*TO BE DONE*.
Leave out the pictures and retype only the lines from the opening line to the line that holds "def lin(c): return", both ends included.

*INFORMATION SHOWN*.
######

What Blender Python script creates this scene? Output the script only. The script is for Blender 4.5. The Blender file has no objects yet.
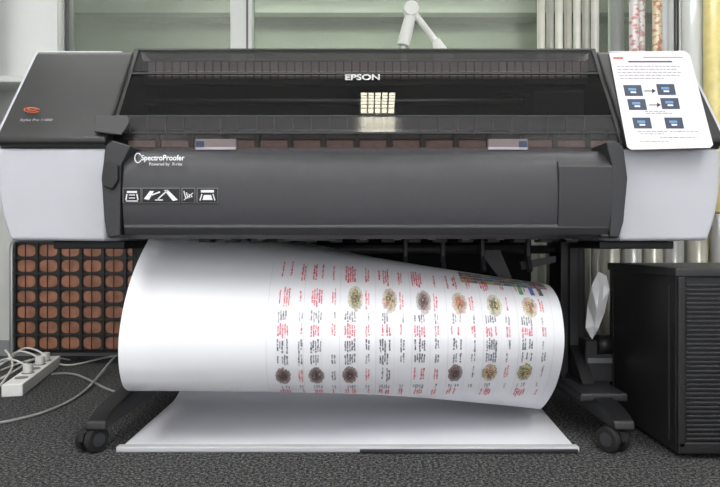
import bpy, bmesh, math, random
from mathutils import Vector, Matrix
random.seed(7)
F=600.0; CX=360.0; CY=243.5; H=0.55
scene=bpy.context.scene
COL=scene.collection
def P(px,py,d): return Vector(((px-CX)/F*d, d, H+(CY-py)/F*d))
def FL(px,py,z=0.0):
    d=(H-z)*F/(py-CY); return Vector(((px-CX)/F*d,d,z))
def ray_plane(px,py,p0,n):
    r=Vector(((px-CX)/F,1,(CY-py)/F)); o=Vector((0,0,H))
    t=(Vector(p0)-o).dot(n)/r.dot(n); return o+r*t
def lin(c): return tuple(((v/255)/12.92 if v/255<=0.04045 else ((v/255+0.055)/1.055)**2.4) for v in c)+(1,)

# ---------------- materials
def mat(name,rgb,rough=0.5,metal=0.0,spec=0.5,noise=0,nscale=30,bump=0,bscale=200,coat=0,emit=None,es=0):
    m=bpy.data.materials.new(name); m.use_nodes=True
    nt=m.node_tree; b=nt.nodes['Principled BSDF']
    c=lin(rgb)
    b.inputs['Base Color'].default_value=c
    b.inputs['Roughness'].default_value=rough
    b.inputs['Metallic'].default_value=metal
    b.inputs['Specular IOR Level'].default_value=spec
    b.inputs['Coat Weight'].default_value=coat
    if emit:
        b.inputs['Emission Color'].default_value=lin(emit); b.inputs['Emission Strength'].default_value=es
    tc=nt.nodes.new('ShaderNodeTexCoord')
    if noise:
        n=nt.nodes.new('ShaderNodeTexNoise'); n.inputs['Scale'].default_value=nscale; n.inputs['Detail'].default_value=4
        nt.links.new(tc.outputs['Object'],n.inputs['Vector'])
        r=nt.nodes.new('ShaderNodeValToRGB')
        r.color_ramp.elements[0].position=0.3; r.color_ramp.elements[1].position=0.7
        r.color_ramp.elements[0].color=tuple(v*(1-noise) for v in c[:3])+(1,)
        r.color_ramp.elements[1].color=tuple(min(1,v*(1+noise)) for v in c[:3])+(1,)
        nt.links.new(n.outputs['Fac'],r.inputs['Fac']); nt.links.new(r.outputs['Color'],b.inputs['Base Color'])
    if bump:
        n=nt.nodes.new('ShaderNodeTexNoise'); n.inputs['Scale'].default_value=bscale
        nt.links.new(tc.outputs['Object'],n.inputs['Vector'])
        bp=nt.nodes.new('ShaderNodeBump'); bp.inputs['Strength'].default_value=bump; bp.inputs['Distance'].default_value=0.002
        nt.links.new(n.outputs['Fac'],bp.inputs['Height']); nt.links.new(bp.outputs['Normal'],b.inputs['Normal'])
    return m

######

*EXPECTED OUTPUT*.
What Blender Python script creates this scene? Output the script only. The script is for Blender 4.5. The Blender file has no objects yet.
import bpy, bmesh, math, random
from mathutils import Vector, Matrix
random.seed(7)
F=600.0; CX=360.0; CY=243.5; H=0.55
scene=bpy.context.scene
COL=scene.collection
def P(px,py,d): return Vector(((px-CX)/F*d, d, H+(CY-py)/F*d))
def FL(px,py,z=0.0):
    d=(H-z)*F/(py-CY); return Vector(((px-CX)/F*d,d,z))
def ray_plane(px,py,p0,n):
    r=Vector(((px-CX)/F,1,(CY-py)/F)); o=Vector((0,0,H))
    t=(Vector(p0)-o).dot(n)/r.dot(n); return o+r*t
def lin(c): return tuple(((v/255)/12.92 if v/255<=0.04045 else ((v/255+0.055)/1.055)**2.4) for v in c)+(1,)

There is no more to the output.